David Kolln | 25 | Florida

#320 | Saturday, December 8th 2001
I live in the Central Time Zone, so at 8am I rolled over and turned on the radio to help me wake up. The news announcer was talking about a fire in the top of the World Trade Center. I decided to get up and see if there were pictures, yet, on the TV. I stumbled into the living room and clicked on the television where, indeed, Good Morning, America had the WTC on the screen. They were discussing how a plane had crashed into one of the towers when I saw a plane crash into the other one! The hosts gasped and immediately started to say that this was NOT an accident like they thought the first plane was. I just sat there stunned beyond belief. I could not believe the utter horror I was witnessing. From that moment on I never left the couch except for short sprints to the kitchen or bathroom. When it got to a later time, I called my dad in California and told him something terrible had happened and to turn on his TV. He doesn't listen to the radio or watch much TV so he needed to hear what had happened.

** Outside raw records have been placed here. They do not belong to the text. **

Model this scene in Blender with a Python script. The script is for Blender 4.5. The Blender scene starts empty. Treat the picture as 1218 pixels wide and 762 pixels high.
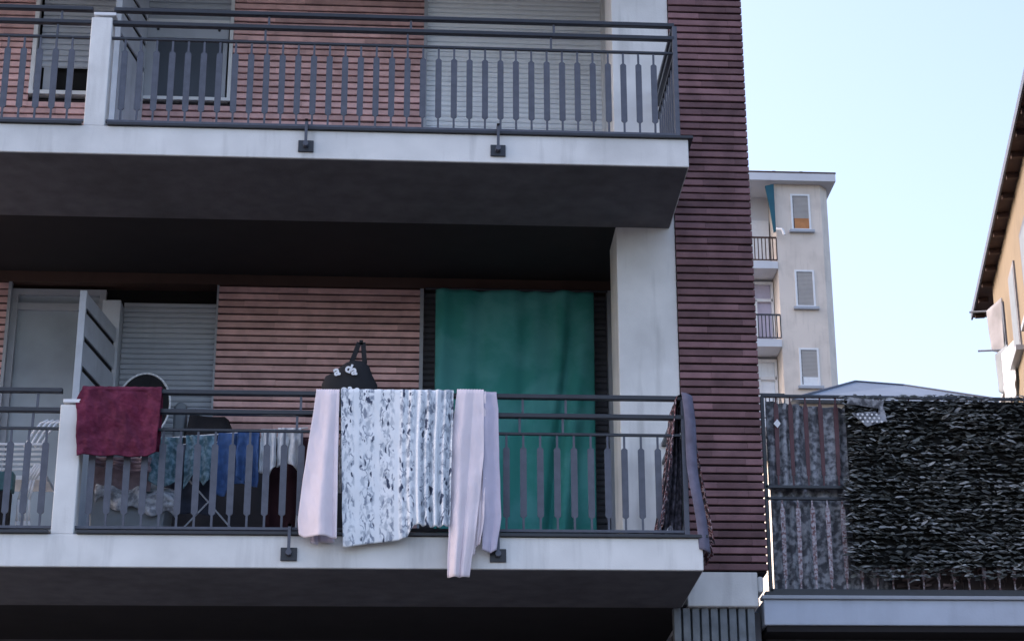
import bpy, math, random
from mathutils import Vector, Matrix, noise
random.seed(7)
scene = bpy.context.scene
COL = scene.collection
R = math.radians
F = 13.28          # front plane of the balconies
W = 14.40          # plane of the brick wall and pilaster
B = 15.60          # back wall of the loggias
T = 14.46          # plane of the terrace fence

# ------------------------------------------------------------------ helpers
ORG = {}
def org(o):
    return ORG.get(o.name, Vector((0, 0, 0))) if o else Vector((0, 0, 0))
def tag(o, label=None, cat=None, group=None, kind=None):
    if label: o['label'] = label
    if cat: o['category'] = cat
    if group: o['group'] = group
    if kind: o['kind'] = kind
    return o
def thing(name, label, cat, loc, group=None):
    o = bpy.data.objects.new(name, None); COL.objects.link(o)
    o.location = loc; o.empty_display_size = .1
    ORG[o.name] = Vector(loc)
    return tag(o, label, cat, group)
class MB:
    def __init__(s): s.v = []; s.f = []; s.t = []; s.uv = None
    def quad(s, a, b, c, d, t=0.5):
        n = len(s.v); s.v += [a, b, c, d]; s.f.append((n, n+1, n+2, n+3)); s.t.append(t)
    def box(s, x0, x1, y0, y1, z0, z1, t=0.5):
        if x0 > x1: x0, x1 = x1, x0
        if y0 > y1: y0, y1 = y1, y0
        if z0 > z1: z0, z1 = z1, z0
        n = len(s.v)
        s.v += [(x0,y0,z0),(x1,y0,z0),(x1,y1,z0),(x0,y1,z0),(x0,y0,z1),(x1,y0,z1),(x1,y1,z1),(x0,y1,z1)]
        for q in ((0,3,2,1),(4,5,6,7),(0,1,5,4),(1,2,6,5),(2,3,7,6),(3,0,4,7)):
            s.f.append(tuple(n+i for i in q)); s.t.append(t)
        return s
    def tube(s, p, q, r, n=8, r2=None, t=0.5):
        p = Vector(p); q = Vector(q); r2 = r if r2 is None else r2
        d = (q-p).normalized(); a = d.orthogonal().normalized(); b = d.cross(a)
        k = len(s.v)
        for c, rr in ((p, r), (q, r2)):
            for i in range(n):
                an = 2*math.pi*i/n
                s.v.append(tuple(c + a*math.cos(an)*rr + b*math.sin(an)*rr))
        for i in range(n):
            j = (i+1) % n
            s.f.append((k+i, k+j, k+n+j, k+n+i)); s.t.append(t)
        s.f.append(tuple(k+i for i in range(n))[::-1]); s.t.append(t)
        s.f.append(tuple(k+n+i for i in range(n))); s.t.append(t)
        return s
    def path(s, pts, r, n=8):
        for a, b in zip(pts, pts[1:]): s.tube(a, b, r, n)
        return s
    def prism(s, poly, axis, a, b, t=0.5):
        # poly: 2-D outline in the two other axes, extruded from a to b along axis
        n = len(poly); k = len(s.v)
        for c in (a, b):
            for (p, q) in poly:
                s.v.append((c, p, q) if axis == 'x' else (p, c, q) if axis == 'y' else (p, q, c))
        for i in range(n):
            j = (i+1) % n
            s.f.append((k+i, k+j, k+n+j, k+n+i)); s.t.append(t)
        s.f.append(tuple(k+i for i in range(n))[::-1]); s.t.append(t)
        s.f.append(tuple(k+n+i for i in range(n))); s.t.append(t)
        return s
    def mesh(s, name, mat, off=Vector((0,0,0))):
        me = bpy.data.meshes.new(name)
        me.from_pydata([(v[0]-off[0], v[1]-off[1], v[2]-off[2]) for v in s.v], [], s.f)
        me.materials.append(mat)
        at = me.attributes.new('tint', 'FLOAT', 'FACE')
        at.data.foreach_set('value', s.t)
        return me
    def build(s, name, mat, parent=None, bevel=0, smooth=False, solid=0, normals=False):
        off = org(parent)
        me = s.mesh(name, mat, off)
        if s.uv:
            ul = me.uv_layers.new(name='UVMap')
            for l in me.loops: ul.data[l.index].uv = s.uv[l.vertex_index]
        if normals:
            import bmesh
            bm = bmesh.new(); bm.from_mesh(me); bmesh.ops.recalc_face_normals(bm, faces=bm.faces); bm.to_mesh(me); bm.free()
        if smooth:
            me.polygons.foreach_set('use_smooth', [True]*len(me.polygons))
        o = bpy.data.objects.new(name, me); COL.objects.link(o)
        if parent: o.parent = parent
        ORG[o.name] = off
        if bevel:
            m = o.modifiers.new('bevel', 'BEVEL'); m.width = bevel; m.segments = 2; m.limit_method = 'ANGLE'
        if solid:
            m = o.modifiers.new('solid', 'SOLIDIFY'); m.thickness = solid; m.offset = 0
        return o
def inst(name, me, parent, loc, rz=0):
    o = bpy.data.objects.new(name, me); COL.objects.link(o)
    o.parent = parent; o.location = Vector(loc) - org(parent); o.rotation_euler.z = rz
    return o

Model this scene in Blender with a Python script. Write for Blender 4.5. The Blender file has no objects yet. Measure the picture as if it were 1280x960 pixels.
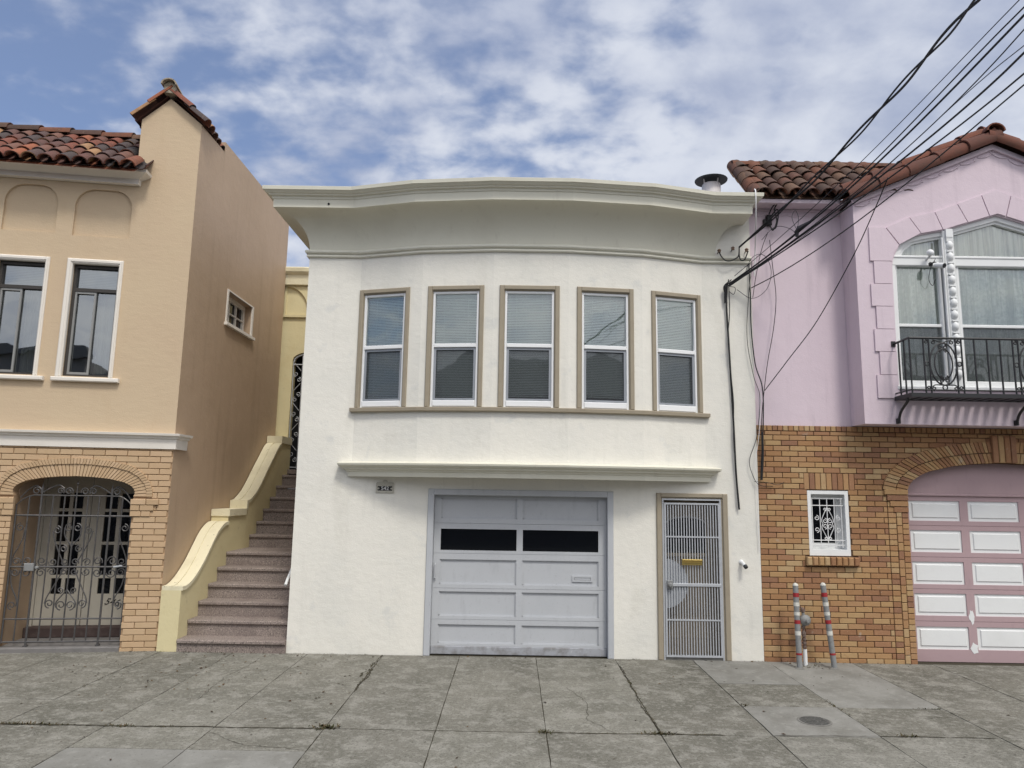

What I did next was get out our flag and put it up. I didn't have a flag holder attached to the house so I put some nails up under the porch and hung it flat. It took many weeks for me to find a bracket so I could put up my flag with the pole. I still put my flag out every day and take it in at night. Yes, it is a pain to remember, but I am showing my support for all the men and women who are fighting back for the evil done to our innocent civilians. Not only for my own countrymen and women, but for the hundreds of people from other countries who were also killed, do I put the flag out.

May God stamp out the evil that perpetrated this horrendous thing on the world.